What you need to do:
Return the listing below verbatim. Pictures do not belong in the copy.
□ □ □ □ □
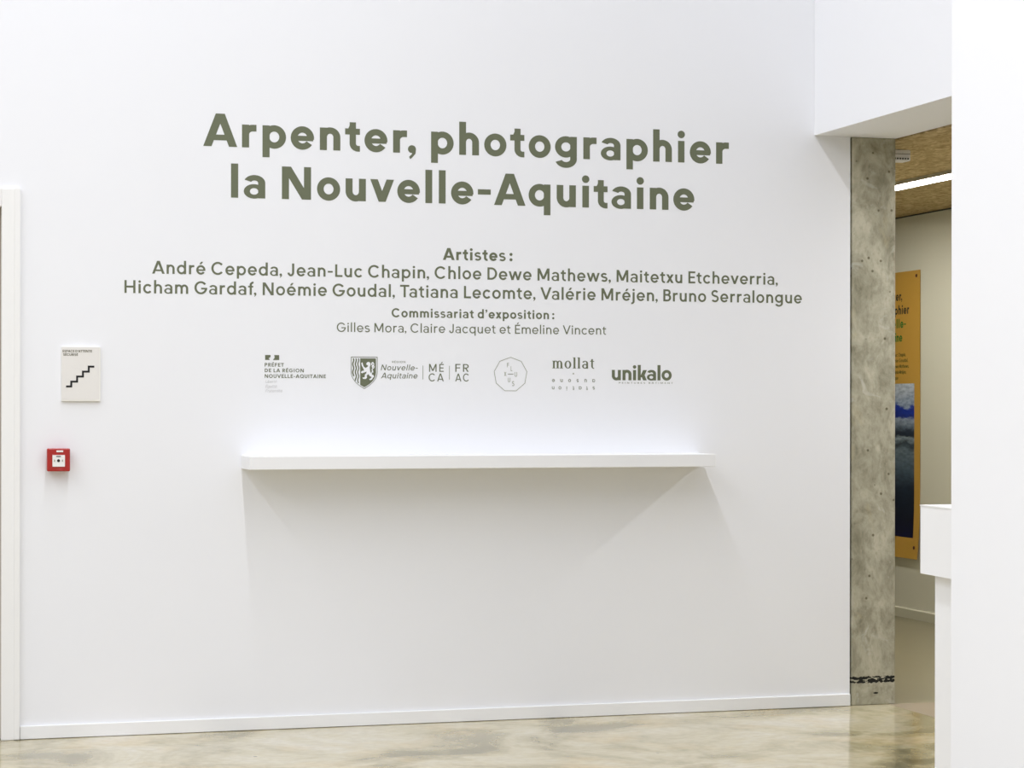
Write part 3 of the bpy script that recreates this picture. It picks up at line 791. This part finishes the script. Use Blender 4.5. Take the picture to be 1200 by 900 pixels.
# ------------------------------------------------------------------ poster in the passage
PY0, PY1, PZ0, PZ1 = 3.346, 4.184, 0.372, 2.145          # it faces -x; y grows away from the camera
t = thing('exhibition_poster', (CORRX, (PY0 + PY1) / 2, PZ0), 'tall ochre exhibition poster pinned to the dimly toned passage wall behind the pillar', 'poster')
def sheet(name, y0, y1, z0, z1, d, th, material, parent, n=24, curl=True):
    """A hanging sheet that leaves the wall a little towards its foot."""
    bm = bmesh.new()
    def off(z): return CORRX - 0.004 - d - (0.020 * max(0, (0.75 - z) / 0.38) ** 2 if curl else 0)
    f, k = [], []
    for i in range(n + 1):
        z = z0 + (z1 - z0) * i / n
        f.append([bm.verts.new((off(z) - th, y, z)) for y in (y0, y1)])
        k.append([bm.verts.new((off(z), y, z)) for y in (y0, y1)])
    for i in range(n):
        bm.faces.new((f[i][0], f[i][1], f[i + 1][1], f[i + 1][0])); bm.faces.new((k[i][0], k[i + 1][0], k[i + 1][1], k[i][1]))
        for s_ in (0, 1): bm.faces.new((f[i][s_], f[i + 1][s_], k[i + 1][s_], k[i][s_]))
    bm.faces.new((f[0][0], k[0][0], k[0][1], f[0][1])); bm.faces.new((f[n][0], f[n][1], k[n][1], k[n][0]))
    return link_bm(name, bm, material, parent)
sheet('poster_paper', PY0, PY1, PZ0, PZ1, 0.0, 0.003, M_OCHRE, t)
sheet('printed_photograph', 3.419, 4.111, 0.4995, 1.450, 0.003, 0.0006, mat_landscape(0.4995 - PZ0, 1.450 - PZ0), t)
PP = Plane((CORRX - 0.007, 0, 0), (0, -1, 0), (0, 0, 1), (-1, 0, 0))     # u = -y
for s, yr, yl, z, c, mt in (('Arpenter,', 3.585, 3.937, 1.968, .0555, M_BLACKINK), ('photographier', 3.491, 4.045, 1.882, .0555, M_BLACKINK),
                            ('la Nouvelle-', 3.534, 4.026, 1.797, .0555, M_GREEN), ('Aquitaine', 3.584, 3.91, 1.712, .0555, M_GREEN)):
    prisms('title_line', text_polys(s, -yl, -yr, z, c, .205), mt, t, PP)
for s, yr, z in (('Andr\u00e9 Cepeda, Jean-Luc Chapin,', 3.535, 1.620), ('Hicham Gardaf, No\u00e9mie Goudal,', 3.504, 1.584), ('Tatiana Lecomte, Chloe Dewe Mathews,', 3.493, 1.548),
                 ('Maitetxu Etcheverria, Val\u00e9rie Mr\u00e9jen,', 3.530, 1.512), ('Bruno Serralongue', 3.639, 1.476)):
    prisms('names_line', text_polys(s, -(2 * 3.765 - yr), -yr, z, .0215, .155), M_INK, t, PP)
for y, z in ((3.392, 2.111), (4.138, 2.111), (3.394, 0.442), (4.136, 0.442)):
    bm = bmesh.new()
    bmesh.ops.create_uvsphere(bm, u_segments=14, v_segments=8, radius=0.011)
    for v in bm.verts: v.co = Vector((CORRX - 0.0075 - (0.014 if z < 1 else 0) + v.co.x * .5, y + v.co.y, z + v.co.z))
    link_bm('pin', bm, M_PIN, t, smooth=True)

# ------------------------------------------------------------------ corridor lamp and ceiling device
t = thing('ceiling_strip_light', (5.19, 1.2, 2.488), 'long glowing white strip light in the wood wool ceiling of the passage', 'light')
boxes('light_profile', M_ALU, t, (5.118, 5.128, -1.27, 3.6, 2.470, 2.4878), (5.252, 5.262, -1.27, 3.6, 2.470, 2.4878))
boxes('diffuser', M_LED, t, (5.1285, 5.2515, 0.0, 3.6, 2.472, 2.4875))
boxes('counter_diffuser', M_LED_BRIGHT, t, (5.1285, 5.2515, -1.25, -0.001, 2.472, 2.4875))['label'] = 'brighter run over the counter'

t = thing('ceiling_unit', (4.43, 0.385, 2.488), 'white slotted box hanging under the passage ceiling beside the pillar top', 'device')
boxes('housing', M_DEVICE, t, (4.36, 4.545, 0.36, 0.44, 2.436, 2.4876), bevel=0.005)
boxes('seam', M_DARK, t, (4.365, 4.543, 0.3585, 0.3605, 2.4665, 2.4685))
for i in range(6):
    boxes('vent_slot', M_DARK, t, (4.462 + i * .013, 4.470 + i * .013, 0.3585, 0.3605, 2.4425, 2.4500))

# ------------------------------------------------------------------ reception desk behind the right wall
t = thing('reception_desk', (3.62, -2.6, 0), 'white reception desk with deep curved apron, half hidden by the foreground white wall', 'desk')
def plan(y0, y1, xl, xr, bow, n=14, rad=0.012):
    L = []
    for i in range(n + 1):
        y = y1 + (y0 - y1) * i / n
        L.append((xl - bow * math.sin(math.pi * min(1, 0.5 * i / n * 1.6)), y))
    return [(xr, y1)] + L + [(xr, y0)]
def extrude_plan(P, z0, z1, bev=0.0):
    bm = bmesh.new()
    a = [bm.verts.new((x, y, z0)) for x, y in P]; b_ = [bm.verts.new((x, y, z1)) for x, y in P]
    bm.faces.new(a); top = bm.faces.new(b_)
    for i in range(len(P)): bm.faces.new((a[i], a[(i + 1) % len(P)], b_[(i + 1) % len(P)], b_[i]))
    return bm
link_bm('apron', extrude_plan(plan(-3.35, -2.18, 3.31, 4.0, 0.03), 0.7575, 0.981), M_DESK, t)
link_bm('worktop', extrude_plan(plan(-3.352, -2.178, 3.308, 4.002, 0.03), 0.9812, 0.9845), M_DESK, t)
link_bm('base', extrude_plan(plan(-3.30, -2.22, 3.343, 3.95, 0.02), 0.0008, 0.7574), M_DESK, t)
□ □ □ □ □
Written solution:
Write part 3 of the bpy script that recreates this picture. It picks up at line 791. This part finishes the script. Use Blender 4.5. Take the picture to be 1200 by 900 pixels.
# ------------------------------------------------------------------ poster in the passage
PY0, PY1, PZ0, PZ1 = 3.346, 4.184, 0.372, 2.145          # it faces -x; y grows away from the camera
t = thing('exhibition_poster', (CORRX, (PY0 + PY1) / 2, PZ0), 'tall ochre exhibition poster pinned to the dimly toned passage wall behind the pillar', 'poster')
def sheet(name, y0, y1, z0, z1, d, th, material, parent, n=24, curl=True):
    """A hanging sheet that leaves the wall a little towards its foot."""
    bm = bmesh.new()
    def off(z): return CORRX - 0.004 - d - (0.020 * max(0, (0.75 - z) / 0.38) ** 2 if curl else 0)
    f, k = [], []
    for i in range(n + 1):
        z = z0 + (z1 - z0) * i / n
        f.append([bm.verts.new((off(z) - th, y, z)) for y in (y0, y1)])
        k.append([bm.verts.new((off(z), y, z)) for y in (y0, y1)])
    for i in range(n):
        bm.faces.new((f[i][0], f[i][1], f[i + 1][1], f[i + 1][0])); bm.faces.new((k[i][0], k[i + 1][0], k[i + 1][1], k[i][1]))
        for s_ in (0, 1): bm.faces.new((f[i][s_], f[i + 1][s_], k[i + 1][s_], k[i][s_]))
    bm.faces.new((f[0][0], k[0][0], k[0][1], f[0][1])); bm.faces.new((f[n][0], f[n][1], k[n][1], k[n][0]))
    return link_bm(name, bm, material, parent)
sheet('poster_paper', PY0, PY1, PZ0, PZ1, 0.0, 0.003, M_OCHRE, t)
sheet('printed_photograph', 3.419, 4.111, 0.4995, 1.450, 0.003, 0.0006, mat_landscape(0.4995 - PZ0, 1.450 - PZ0), t)
PP = Plane((CORRX - 0.007, 0, 0), (0, -1, 0), (0, 0, 1), (-1, 0, 0))     # u = -y
for s, yr, yl, z, c, mt in (('Arpenter,', 3.585, 3.937, 1.968, .0555, M_BLACKINK), ('photographier', 3.491, 4.045, 1.882, .0555, M_BLACKINK),
                            ('la Nouvelle-', 3.534, 4.026, 1.797, .0555, M_GREEN), ('Aquitaine', 3.584, 3.91, 1.712, .0555, M_GREEN)):
    prisms('title_line', text_polys(s, -yl, -yr, z, c, .205), mt, t, PP)
for s, yr, z in (('Andr\u00e9 Cepeda, Jean-Luc Chapin,', 3.535, 1.620), ('Hicham Gardaf, No\u00e9mie Goudal,', 3.504, 1.584), ('Tatiana Lecomte, Chloe Dewe Mathews,', 3.493, 1.548),
                 ('Maitetxu Etcheverria, Val\u00e9rie Mr\u00e9jen,', 3.530, 1.512), ('Bruno Serralongue', 3.639, 1.476)):
    prisms('names_line', text_polys(s, -(2 * 3.765 - yr), -yr, z, .0215, .155), M_INK, t, PP)
for y, z in ((3.392, 2.111), (4.138, 2.111), (3.394, 0.442), (4.136, 0.442)):
    bm = bmesh.new()
    bmesh.ops.create_uvsphere(bm, u_segments=14, v_segments=8, radius=0.011)
    for v in bm.verts: v.co = Vector((CORRX - 0.0075 - (0.014 if z < 1 else 0) + v.co.x * .5, y + v.co.y, z + v.co.z))
    link_bm('pin', bm, M_PIN, t, smooth=True)

# ------------------------------------------------------------------ corridor lamp and ceiling device
t = thing('ceiling_strip_light', (5.19, 1.2, 2.488), 'long glowing white strip light in the wood wool ceiling of the passage', 'light')
boxes('light_profile', M_ALU, t, (5.118, 5.128, -1.27, 3.6, 2.470, 2.4878), (5.252, 5.262, -1.27, 3.6, 2.470, 2.4878))
boxes('diffuser', M_LED, t, (5.1285, 5.2515, 0.0, 3.6, 2.472, 2.4875))
boxes('counter_diffuser', M_LED_BRIGHT, t, (5.1285, 5.2515, -1.25, -0.001, 2.472, 2.4875))['label'] = 'brighter run over the counter'

t = thing('ceiling_unit', (4.43, 0.385, 2.488), 'white slotted box hanging under the passage ceiling beside the pillar top', 'device')
boxes('housing', M_DEVICE, t, (4.36, 4.545, 0.36, 0.44, 2.436, 2.4876), bevel=0.005)
boxes('seam', M_DARK, t, (4.365, 4.543, 0.3585, 0.3605, 2.4665, 2.4685))
for i in range(6):
    boxes('vent_slot', M_DARK, t, (4.462 + i * .013, 4.470 + i * .013, 0.3585, 0.3605, 2.4425, 2.4500))

# ------------------------------------------------------------------ reception desk behind the right wall
t = thing('reception_desk', (3.62, -2.6, 0), 'white reception desk with deep curved apron, half hidden by the foreground white wall', 'desk')
def plan(y0, y1, xl, xr, bow, n=14, rad=0.012):
    L = []
    for i in range(n + 1):
        y = y1 + (y0 - y1) * i / n
        L.append((xl - bow * math.sin(math.pi * min(1, 0.5 * i / n * 1.6)), y))
    return [(xr, y1)] + L + [(xr, y0)]
def extrude_plan(P, z0, z1, bev=0.0):
    bm = bmesh.new()
    a = [bm.verts.new((x, y, z0)) for x, y in P]; b_ = [bm.verts.new((x, y, z1)) for x, y in P]
    bm.faces.new(a); top = bm.faces.new(b_)
    for i in range(len(P)): bm.faces.new((a[i], a[(i + 1) % len(P)], b_[(i + 1) % len(P)], b_[i]))
    return bm
link_bm('apron', extrude_plan(plan(-3.35, -2.18, 3.31, 4.0, 0.03), 0.7575, 0.981), M_DESK, t)
link_bm('worktop', extrude_plan(plan(-3.352, -2.178, 3.308, 4.002, 0.03), 0.9812, 0.9845), M_DESK, t)
link_bm('base', extrude_plan(plan(-3.30, -2.22, 3.343, 3.95, 0.02), 0.0008, 0.7574), M_DESK, t)